Ante estos pensamientos del Faraón, Rumi comenta: “Bajo el báculo de Su mandato: ‘Sé y es’, corremos por el espacio y más allá del espacio.

Debido a que la ausencia de color de la Unidad ha sido hecho cautiva por el color de la Manifestación, un Moisés ha llegado a ser el adversario de un Moisés. Sin embargo, cuando se llega a la ausencia de color que se tenía en el origen, Moisés y el Faraón quedan reconciliados […] ¿No es maravilla que el color proceda de lo que no tiene color y que el color llegue a combatir contra lo que no tiene color? Si el aceite procede del agua, ¿por qué el aceite y el agua son opuestos? […] ¿O es que acaso no hay oposición, no hay guerra? […] ¿Acaso no es ni una cosa ni otra? ¿No nos queda sino la perplejidad? No, no se trata de perplejidad. Lo que ocurre es que debemos buscar para encontrar el tesoro en las ruinas donde está escondido […] Lo que imaginamos y opinamos son como nuestros cultivos; no se hallan los tesoros en los campos cultivados. No es que lo existente tenga necesidad de lo no existente, no; es al revés, lo no existente se manifiesta a causa de lo existente. No digas: ‘Huyo lejos de lo no existente’. No es así. Lo que ocurre es que lo no existente se aleja de ti. Detente. Aparentemente te llama hacia él, pero interiormente te expulsa a palos.

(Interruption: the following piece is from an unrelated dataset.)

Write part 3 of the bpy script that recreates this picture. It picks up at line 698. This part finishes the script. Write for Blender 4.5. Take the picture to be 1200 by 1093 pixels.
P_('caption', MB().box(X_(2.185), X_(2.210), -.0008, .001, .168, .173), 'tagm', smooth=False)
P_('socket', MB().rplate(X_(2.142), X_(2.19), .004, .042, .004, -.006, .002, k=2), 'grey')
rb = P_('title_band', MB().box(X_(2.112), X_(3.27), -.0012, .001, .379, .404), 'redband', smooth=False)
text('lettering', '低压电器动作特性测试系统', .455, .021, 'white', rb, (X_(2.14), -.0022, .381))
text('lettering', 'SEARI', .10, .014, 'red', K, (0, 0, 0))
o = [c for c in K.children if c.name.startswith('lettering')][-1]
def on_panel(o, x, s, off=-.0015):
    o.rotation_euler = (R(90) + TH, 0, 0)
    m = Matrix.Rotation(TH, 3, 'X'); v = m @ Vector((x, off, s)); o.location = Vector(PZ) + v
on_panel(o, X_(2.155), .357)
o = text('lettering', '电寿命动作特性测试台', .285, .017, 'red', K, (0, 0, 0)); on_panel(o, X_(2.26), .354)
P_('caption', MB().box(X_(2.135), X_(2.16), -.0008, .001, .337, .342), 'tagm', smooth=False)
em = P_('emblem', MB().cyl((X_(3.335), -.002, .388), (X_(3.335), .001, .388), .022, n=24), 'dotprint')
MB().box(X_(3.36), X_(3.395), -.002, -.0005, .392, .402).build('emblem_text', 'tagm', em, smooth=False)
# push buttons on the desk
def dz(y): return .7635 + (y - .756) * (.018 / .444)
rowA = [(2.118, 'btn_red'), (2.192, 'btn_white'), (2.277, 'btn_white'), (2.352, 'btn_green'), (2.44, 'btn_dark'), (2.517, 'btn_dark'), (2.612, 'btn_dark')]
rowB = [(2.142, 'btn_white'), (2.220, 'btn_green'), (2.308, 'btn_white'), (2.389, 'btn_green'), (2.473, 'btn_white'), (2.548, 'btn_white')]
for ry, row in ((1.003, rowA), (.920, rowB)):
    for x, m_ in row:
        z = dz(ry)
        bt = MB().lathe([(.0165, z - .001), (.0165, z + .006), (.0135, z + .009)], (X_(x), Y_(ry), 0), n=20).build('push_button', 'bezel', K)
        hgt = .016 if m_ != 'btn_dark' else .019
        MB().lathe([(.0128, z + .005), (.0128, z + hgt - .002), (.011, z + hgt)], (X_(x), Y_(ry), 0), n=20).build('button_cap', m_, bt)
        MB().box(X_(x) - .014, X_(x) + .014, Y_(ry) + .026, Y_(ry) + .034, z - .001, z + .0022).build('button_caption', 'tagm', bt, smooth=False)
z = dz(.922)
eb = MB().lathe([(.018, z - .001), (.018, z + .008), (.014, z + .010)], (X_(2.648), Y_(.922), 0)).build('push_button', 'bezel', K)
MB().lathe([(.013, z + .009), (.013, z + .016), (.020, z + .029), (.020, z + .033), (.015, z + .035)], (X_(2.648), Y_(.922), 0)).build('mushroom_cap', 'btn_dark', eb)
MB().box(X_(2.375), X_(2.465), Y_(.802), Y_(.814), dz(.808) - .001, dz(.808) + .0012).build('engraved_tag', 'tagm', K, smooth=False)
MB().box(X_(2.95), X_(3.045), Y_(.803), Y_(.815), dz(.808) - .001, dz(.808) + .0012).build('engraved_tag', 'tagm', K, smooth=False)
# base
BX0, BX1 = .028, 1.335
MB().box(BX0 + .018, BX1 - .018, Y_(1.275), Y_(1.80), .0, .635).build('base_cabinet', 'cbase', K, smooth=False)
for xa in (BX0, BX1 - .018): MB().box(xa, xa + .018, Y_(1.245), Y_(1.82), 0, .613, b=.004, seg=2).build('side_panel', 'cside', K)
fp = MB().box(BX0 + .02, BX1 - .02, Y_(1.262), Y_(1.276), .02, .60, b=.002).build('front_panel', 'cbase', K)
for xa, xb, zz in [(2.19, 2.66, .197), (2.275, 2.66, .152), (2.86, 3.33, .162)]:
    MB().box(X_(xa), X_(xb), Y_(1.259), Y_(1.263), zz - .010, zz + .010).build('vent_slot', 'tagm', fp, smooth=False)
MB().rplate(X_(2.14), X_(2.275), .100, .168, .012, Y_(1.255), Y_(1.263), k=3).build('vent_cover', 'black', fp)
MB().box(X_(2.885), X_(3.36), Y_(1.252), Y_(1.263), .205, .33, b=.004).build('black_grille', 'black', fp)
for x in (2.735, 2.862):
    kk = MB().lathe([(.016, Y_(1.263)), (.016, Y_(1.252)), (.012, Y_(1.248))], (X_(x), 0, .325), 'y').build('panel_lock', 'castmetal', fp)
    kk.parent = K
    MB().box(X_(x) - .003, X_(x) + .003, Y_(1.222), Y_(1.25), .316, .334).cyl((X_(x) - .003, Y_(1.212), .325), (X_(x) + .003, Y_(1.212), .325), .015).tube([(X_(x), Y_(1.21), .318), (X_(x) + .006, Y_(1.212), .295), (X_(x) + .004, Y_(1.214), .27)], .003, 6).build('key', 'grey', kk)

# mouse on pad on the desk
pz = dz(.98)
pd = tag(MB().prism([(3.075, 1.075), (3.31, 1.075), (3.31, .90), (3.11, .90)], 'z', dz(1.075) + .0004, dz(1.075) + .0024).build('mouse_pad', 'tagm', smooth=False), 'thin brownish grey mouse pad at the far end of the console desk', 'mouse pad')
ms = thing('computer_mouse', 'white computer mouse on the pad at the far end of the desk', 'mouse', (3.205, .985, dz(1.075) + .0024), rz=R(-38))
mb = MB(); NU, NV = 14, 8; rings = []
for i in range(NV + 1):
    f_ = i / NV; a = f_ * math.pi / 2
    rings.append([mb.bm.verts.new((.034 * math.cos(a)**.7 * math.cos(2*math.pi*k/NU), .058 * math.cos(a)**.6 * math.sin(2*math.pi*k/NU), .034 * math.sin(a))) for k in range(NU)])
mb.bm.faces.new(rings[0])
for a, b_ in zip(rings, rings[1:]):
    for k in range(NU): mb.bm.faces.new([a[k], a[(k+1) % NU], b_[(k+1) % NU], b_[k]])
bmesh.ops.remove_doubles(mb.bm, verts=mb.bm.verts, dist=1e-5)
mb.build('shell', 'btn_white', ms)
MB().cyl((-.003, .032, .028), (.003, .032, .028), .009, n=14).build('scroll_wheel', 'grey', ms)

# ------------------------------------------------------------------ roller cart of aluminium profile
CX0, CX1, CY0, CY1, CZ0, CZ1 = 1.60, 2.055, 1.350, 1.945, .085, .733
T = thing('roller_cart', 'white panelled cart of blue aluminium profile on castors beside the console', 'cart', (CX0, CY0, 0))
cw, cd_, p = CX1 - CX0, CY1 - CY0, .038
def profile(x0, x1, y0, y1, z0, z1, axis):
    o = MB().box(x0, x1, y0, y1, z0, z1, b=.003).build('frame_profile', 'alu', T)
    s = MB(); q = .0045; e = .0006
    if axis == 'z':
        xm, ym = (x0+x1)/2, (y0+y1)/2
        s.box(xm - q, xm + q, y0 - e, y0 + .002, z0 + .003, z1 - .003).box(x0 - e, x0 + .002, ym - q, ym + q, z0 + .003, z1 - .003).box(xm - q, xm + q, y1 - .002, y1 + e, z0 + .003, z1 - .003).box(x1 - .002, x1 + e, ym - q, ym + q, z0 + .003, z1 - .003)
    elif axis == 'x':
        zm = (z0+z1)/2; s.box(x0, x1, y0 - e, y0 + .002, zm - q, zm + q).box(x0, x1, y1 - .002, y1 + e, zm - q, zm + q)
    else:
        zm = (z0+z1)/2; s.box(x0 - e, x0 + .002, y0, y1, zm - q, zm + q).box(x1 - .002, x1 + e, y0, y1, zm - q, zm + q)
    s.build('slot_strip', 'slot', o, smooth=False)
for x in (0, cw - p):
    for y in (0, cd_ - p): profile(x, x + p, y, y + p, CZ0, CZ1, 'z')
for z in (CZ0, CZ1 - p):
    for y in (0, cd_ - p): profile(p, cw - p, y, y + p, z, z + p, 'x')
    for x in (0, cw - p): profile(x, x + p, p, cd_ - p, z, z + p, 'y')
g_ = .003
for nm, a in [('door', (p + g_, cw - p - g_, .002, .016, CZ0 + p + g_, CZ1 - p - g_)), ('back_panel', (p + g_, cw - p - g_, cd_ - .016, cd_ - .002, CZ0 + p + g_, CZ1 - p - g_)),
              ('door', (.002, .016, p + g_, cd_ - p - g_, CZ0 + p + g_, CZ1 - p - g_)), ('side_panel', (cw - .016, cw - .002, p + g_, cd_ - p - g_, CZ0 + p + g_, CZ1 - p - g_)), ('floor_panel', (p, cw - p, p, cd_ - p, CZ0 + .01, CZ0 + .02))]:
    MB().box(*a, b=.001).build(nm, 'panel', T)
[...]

Escucha, hombre de espíritu razonable: la rebelión del Faraón provenía en realidad de Moisés”.

Los pliegues intrincados y espléndidos de las túnicas de los personajes del cuadro de Poussin narran en silencio la historia de estos dos hombres opuestos que quizás, igual que sus personajes, el mismo Poussin ignoraba. Sin embargo, debió de sentirla con mucha fuerza ya que hizo tres versiones de ella.

[1] Traducido al castellano de la versión francesa del persa Mazthnavi realizada por Djamchid Mortazavi y Eva de Vitray-Meyerovitah, Editions du Rocher.